* Start Dataset records *

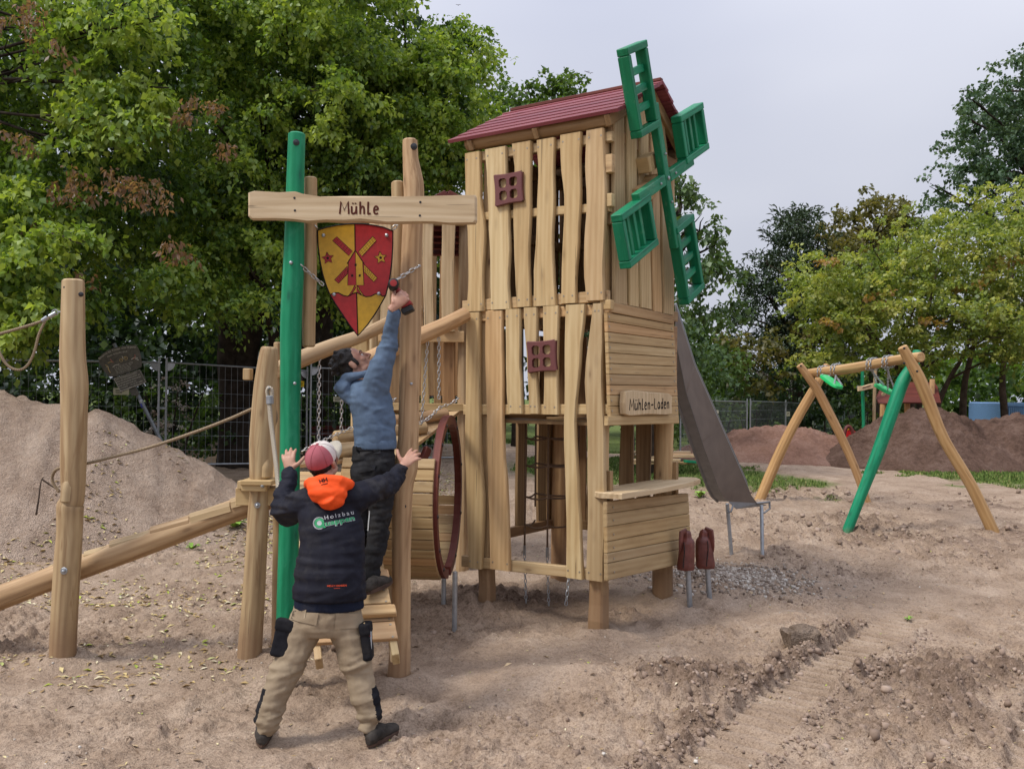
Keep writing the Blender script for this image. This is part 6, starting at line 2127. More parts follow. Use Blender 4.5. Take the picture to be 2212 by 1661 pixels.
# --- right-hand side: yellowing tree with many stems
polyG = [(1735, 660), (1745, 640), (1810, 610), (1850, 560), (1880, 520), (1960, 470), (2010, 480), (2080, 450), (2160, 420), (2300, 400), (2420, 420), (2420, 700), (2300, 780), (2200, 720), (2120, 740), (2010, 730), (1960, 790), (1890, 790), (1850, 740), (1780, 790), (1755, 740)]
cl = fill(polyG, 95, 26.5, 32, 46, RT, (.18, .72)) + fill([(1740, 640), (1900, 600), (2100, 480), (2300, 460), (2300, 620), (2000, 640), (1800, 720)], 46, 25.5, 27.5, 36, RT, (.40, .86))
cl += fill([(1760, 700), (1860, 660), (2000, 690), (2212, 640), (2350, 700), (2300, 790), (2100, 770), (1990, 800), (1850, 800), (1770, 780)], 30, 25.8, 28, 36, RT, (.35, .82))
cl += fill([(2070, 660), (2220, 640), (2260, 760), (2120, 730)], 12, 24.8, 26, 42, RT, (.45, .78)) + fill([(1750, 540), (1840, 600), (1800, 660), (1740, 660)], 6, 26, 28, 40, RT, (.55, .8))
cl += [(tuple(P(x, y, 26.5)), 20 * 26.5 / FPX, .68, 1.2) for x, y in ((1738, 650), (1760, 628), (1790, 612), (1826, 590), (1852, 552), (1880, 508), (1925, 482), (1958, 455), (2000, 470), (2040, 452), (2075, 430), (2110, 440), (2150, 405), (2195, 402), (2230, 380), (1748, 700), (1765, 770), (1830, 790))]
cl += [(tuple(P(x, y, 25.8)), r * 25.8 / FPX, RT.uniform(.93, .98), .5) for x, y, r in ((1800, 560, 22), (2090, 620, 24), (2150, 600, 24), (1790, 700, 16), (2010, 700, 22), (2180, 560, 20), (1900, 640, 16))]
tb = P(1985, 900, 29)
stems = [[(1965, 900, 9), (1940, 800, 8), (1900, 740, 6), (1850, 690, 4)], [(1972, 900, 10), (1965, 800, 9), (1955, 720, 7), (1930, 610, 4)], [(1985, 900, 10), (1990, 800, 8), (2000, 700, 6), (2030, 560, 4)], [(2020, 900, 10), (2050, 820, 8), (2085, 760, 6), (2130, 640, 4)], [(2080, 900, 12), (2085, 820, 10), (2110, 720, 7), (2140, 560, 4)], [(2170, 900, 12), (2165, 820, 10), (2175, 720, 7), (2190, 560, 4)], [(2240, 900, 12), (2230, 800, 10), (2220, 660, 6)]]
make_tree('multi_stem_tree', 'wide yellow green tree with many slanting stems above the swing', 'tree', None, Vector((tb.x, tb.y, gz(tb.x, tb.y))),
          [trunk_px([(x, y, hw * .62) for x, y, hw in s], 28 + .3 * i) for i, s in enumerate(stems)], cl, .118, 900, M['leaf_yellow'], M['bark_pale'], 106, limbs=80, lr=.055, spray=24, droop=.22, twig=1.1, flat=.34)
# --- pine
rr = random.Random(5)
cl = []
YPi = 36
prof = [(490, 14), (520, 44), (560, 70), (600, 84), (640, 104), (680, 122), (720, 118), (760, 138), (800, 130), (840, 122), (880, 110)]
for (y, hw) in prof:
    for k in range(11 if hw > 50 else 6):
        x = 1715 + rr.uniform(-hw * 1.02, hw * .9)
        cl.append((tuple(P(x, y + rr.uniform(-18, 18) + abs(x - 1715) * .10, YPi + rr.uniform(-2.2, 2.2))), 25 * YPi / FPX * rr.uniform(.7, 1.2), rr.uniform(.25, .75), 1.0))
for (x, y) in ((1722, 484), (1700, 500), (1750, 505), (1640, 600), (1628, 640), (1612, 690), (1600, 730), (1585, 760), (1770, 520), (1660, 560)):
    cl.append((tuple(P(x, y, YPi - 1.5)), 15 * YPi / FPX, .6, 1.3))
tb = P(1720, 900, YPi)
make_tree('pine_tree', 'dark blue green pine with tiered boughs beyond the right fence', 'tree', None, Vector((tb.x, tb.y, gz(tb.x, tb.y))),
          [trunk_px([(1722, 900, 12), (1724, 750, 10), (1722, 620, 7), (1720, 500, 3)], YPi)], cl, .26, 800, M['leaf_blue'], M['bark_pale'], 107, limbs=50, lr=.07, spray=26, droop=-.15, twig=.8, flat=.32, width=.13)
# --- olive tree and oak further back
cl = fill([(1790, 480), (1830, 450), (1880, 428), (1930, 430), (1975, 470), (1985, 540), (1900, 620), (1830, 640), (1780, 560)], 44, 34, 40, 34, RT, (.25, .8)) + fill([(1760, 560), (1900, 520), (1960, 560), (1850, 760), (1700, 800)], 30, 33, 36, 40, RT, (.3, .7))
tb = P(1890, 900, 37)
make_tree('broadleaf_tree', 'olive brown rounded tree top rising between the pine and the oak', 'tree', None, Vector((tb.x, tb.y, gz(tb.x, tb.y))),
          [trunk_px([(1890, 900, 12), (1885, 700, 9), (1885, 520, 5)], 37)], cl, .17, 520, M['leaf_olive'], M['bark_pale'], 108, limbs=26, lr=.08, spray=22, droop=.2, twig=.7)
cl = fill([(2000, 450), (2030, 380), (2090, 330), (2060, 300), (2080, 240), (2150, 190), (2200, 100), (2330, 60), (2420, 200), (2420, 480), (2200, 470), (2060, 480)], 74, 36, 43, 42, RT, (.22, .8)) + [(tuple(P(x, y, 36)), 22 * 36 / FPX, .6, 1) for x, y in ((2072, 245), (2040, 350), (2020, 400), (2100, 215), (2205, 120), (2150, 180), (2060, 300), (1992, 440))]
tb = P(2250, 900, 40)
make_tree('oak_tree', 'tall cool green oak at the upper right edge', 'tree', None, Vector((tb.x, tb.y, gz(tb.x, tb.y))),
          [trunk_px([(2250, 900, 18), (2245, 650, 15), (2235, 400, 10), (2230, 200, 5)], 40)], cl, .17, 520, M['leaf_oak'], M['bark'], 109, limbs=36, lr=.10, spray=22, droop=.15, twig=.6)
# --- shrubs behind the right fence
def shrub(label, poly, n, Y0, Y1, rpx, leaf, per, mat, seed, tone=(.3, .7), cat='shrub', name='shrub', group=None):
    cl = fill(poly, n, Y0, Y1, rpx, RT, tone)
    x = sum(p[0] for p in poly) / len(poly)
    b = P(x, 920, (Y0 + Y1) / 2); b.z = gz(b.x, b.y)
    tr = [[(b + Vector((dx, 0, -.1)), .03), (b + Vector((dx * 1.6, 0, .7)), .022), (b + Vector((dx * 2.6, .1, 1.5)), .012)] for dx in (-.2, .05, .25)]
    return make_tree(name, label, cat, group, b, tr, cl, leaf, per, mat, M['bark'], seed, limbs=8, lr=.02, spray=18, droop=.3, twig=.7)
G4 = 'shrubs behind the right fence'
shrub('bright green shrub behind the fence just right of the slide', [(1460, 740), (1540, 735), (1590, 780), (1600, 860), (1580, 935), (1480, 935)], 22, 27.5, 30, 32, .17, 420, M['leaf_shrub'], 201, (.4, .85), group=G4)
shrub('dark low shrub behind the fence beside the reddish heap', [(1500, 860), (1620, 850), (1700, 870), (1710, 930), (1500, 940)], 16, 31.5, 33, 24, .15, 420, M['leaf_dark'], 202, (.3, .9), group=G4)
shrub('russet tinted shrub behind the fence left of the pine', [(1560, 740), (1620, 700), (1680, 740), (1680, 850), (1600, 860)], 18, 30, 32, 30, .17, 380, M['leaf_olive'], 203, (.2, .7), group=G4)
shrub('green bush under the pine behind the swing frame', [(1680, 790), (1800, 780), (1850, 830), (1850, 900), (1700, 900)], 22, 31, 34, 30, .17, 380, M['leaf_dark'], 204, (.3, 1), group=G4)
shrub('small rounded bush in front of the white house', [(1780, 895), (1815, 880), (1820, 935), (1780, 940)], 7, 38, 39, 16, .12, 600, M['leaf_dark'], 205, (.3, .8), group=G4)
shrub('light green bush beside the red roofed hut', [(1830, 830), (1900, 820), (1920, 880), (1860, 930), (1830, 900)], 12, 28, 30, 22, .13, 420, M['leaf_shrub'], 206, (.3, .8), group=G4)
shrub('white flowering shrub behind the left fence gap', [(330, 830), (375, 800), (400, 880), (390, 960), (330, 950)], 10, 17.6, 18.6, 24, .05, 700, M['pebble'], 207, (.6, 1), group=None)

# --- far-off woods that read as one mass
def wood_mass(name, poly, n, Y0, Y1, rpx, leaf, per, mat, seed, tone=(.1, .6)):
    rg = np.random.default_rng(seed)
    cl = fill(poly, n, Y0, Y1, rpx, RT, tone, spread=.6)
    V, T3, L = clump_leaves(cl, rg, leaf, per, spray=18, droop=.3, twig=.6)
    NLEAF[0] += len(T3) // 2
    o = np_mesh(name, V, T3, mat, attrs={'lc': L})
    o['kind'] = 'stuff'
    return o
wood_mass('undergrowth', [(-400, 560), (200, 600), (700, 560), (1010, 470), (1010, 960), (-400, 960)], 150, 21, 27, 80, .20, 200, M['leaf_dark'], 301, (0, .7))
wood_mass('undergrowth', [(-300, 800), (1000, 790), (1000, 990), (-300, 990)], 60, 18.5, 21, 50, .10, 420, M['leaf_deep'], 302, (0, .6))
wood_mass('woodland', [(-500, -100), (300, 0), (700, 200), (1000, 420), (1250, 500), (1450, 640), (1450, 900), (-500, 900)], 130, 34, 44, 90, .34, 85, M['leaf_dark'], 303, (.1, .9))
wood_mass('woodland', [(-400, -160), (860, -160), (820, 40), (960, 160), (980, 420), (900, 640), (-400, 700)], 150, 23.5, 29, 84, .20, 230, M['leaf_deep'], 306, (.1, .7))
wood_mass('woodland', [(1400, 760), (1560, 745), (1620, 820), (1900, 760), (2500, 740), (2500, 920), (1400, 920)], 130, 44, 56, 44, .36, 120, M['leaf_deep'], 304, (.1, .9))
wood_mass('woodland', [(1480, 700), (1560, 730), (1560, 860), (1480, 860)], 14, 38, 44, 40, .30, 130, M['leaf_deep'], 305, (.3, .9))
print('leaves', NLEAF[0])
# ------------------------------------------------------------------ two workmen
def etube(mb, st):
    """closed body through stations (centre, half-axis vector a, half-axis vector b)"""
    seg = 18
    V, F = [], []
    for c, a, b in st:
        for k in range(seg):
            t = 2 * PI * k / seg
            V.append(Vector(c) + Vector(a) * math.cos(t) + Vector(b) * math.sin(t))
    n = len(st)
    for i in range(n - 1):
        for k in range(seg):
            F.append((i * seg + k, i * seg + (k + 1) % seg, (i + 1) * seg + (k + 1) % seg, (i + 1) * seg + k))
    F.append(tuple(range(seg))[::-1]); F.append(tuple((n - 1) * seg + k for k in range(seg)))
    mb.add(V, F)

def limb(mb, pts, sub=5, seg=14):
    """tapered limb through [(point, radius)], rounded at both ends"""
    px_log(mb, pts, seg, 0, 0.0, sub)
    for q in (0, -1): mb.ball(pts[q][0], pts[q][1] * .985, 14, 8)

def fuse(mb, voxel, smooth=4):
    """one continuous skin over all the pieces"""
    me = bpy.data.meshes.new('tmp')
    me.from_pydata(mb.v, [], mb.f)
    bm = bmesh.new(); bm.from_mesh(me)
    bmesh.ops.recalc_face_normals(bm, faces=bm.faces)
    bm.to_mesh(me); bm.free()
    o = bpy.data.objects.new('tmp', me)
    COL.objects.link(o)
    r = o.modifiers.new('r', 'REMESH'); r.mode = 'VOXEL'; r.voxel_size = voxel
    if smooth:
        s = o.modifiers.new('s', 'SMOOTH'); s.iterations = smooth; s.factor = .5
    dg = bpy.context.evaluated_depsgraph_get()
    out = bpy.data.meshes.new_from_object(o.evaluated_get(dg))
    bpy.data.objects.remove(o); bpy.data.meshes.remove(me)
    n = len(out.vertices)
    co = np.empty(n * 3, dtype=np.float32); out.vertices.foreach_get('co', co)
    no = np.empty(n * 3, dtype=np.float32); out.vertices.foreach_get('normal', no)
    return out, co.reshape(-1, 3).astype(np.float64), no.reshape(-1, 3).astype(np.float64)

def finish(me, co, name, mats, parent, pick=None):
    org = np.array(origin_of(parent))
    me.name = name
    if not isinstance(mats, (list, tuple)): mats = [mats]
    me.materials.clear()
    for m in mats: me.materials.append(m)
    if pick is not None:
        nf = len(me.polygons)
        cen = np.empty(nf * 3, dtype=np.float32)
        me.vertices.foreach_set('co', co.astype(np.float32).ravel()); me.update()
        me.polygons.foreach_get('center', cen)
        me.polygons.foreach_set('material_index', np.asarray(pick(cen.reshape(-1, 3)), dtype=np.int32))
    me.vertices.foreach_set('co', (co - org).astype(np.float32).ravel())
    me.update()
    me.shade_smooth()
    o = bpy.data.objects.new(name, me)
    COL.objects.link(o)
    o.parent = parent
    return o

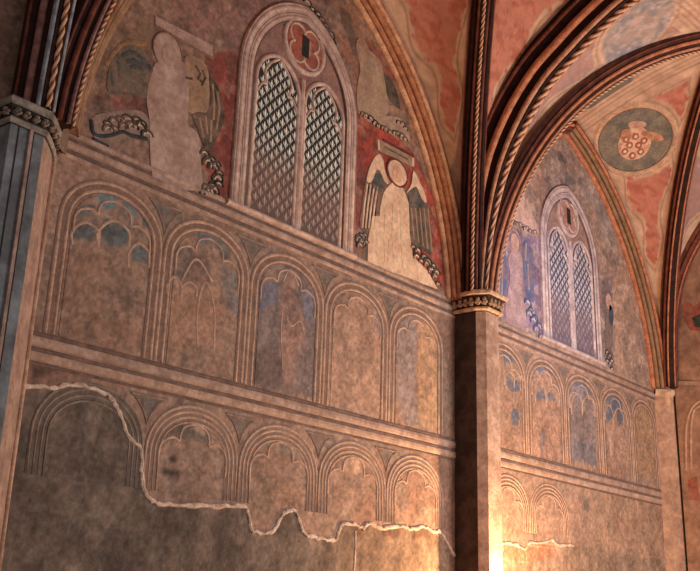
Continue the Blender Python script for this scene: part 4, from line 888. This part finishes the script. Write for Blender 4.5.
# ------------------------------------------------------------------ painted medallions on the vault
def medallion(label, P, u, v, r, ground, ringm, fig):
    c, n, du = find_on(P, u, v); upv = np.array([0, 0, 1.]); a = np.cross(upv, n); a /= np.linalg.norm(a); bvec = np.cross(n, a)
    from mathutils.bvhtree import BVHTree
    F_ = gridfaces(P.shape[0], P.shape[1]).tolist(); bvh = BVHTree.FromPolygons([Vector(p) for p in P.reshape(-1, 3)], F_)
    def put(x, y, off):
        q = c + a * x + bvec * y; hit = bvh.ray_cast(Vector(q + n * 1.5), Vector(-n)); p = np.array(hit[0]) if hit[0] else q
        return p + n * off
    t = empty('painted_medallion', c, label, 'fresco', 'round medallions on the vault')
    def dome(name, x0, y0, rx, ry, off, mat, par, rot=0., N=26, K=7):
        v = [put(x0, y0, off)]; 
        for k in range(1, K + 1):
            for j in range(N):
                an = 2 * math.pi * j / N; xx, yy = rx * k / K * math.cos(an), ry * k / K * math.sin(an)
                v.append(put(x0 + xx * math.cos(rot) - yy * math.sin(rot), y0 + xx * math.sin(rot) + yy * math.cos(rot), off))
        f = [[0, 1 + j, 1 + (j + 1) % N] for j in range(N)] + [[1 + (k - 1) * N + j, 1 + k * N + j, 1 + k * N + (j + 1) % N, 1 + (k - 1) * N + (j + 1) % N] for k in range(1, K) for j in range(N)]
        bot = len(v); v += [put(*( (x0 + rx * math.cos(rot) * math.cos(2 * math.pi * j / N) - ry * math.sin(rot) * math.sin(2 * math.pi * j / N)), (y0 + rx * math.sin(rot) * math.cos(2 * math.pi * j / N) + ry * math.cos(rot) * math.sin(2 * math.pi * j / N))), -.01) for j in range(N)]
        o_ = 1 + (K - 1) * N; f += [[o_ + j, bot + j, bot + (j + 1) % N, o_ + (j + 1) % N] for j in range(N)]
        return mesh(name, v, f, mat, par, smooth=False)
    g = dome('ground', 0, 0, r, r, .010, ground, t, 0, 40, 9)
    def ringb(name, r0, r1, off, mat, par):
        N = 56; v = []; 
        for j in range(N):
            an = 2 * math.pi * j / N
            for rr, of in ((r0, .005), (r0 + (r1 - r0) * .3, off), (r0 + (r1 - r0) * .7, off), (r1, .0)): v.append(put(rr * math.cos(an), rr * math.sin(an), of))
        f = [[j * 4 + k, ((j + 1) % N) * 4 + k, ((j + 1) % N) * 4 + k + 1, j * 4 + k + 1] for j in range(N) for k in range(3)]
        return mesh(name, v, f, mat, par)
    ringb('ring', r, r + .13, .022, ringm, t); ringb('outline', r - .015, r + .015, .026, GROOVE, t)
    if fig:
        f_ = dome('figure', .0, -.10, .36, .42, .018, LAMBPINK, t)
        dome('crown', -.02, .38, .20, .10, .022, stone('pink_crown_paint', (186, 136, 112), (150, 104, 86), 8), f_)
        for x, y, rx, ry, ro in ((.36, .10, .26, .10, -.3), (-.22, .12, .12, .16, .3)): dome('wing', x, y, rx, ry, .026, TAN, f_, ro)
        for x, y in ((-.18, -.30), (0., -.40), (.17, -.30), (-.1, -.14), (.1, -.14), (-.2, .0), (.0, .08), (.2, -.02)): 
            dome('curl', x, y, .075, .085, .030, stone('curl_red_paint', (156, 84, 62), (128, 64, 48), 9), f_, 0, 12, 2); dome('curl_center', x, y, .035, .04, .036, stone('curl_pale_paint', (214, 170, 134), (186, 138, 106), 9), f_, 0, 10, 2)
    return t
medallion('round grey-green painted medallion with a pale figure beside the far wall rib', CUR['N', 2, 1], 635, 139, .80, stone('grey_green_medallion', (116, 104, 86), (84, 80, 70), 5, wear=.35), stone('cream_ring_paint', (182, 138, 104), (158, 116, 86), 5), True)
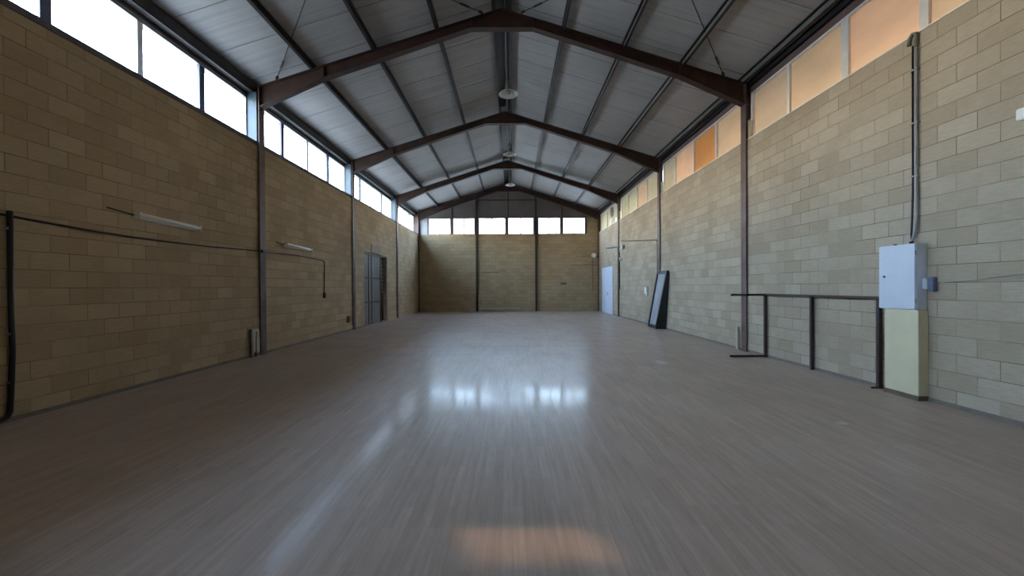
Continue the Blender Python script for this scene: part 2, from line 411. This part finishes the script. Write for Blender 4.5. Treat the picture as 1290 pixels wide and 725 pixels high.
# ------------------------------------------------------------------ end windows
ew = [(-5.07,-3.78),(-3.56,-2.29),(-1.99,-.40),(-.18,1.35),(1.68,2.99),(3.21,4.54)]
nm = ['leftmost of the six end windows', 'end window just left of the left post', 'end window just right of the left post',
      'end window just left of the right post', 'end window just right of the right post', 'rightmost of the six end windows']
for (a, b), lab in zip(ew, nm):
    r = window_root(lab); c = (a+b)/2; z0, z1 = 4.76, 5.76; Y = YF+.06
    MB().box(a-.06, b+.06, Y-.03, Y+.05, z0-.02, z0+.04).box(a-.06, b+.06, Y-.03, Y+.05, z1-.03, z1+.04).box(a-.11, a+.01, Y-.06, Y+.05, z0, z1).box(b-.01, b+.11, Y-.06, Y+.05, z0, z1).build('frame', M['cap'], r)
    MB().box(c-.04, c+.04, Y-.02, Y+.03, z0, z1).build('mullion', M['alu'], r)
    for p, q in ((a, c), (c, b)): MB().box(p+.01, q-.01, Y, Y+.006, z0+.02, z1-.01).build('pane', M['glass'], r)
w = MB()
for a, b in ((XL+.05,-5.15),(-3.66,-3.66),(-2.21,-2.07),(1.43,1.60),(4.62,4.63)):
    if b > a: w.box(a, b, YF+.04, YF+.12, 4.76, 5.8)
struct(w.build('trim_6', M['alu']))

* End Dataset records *

Task to carry out: Take each line containing the string "This" and copy it out.

Exercise solution:
Keep writing the Blender script for this image. This is part 6, starting at line 2127. More parts follow. Use Blender 4.5. Take the picture to be 2212 by 1661 pixels.
Continue the Blender Python script for this scene: part 4, from line 888. This part finishes the script. Write for Blender 4.5.
Continue the Blender Python script for this scene: part 2, from line 411. This part finishes the script. Write for Blender 4.5. Treat the picture as 1290 pixels wide and 725 pixels high.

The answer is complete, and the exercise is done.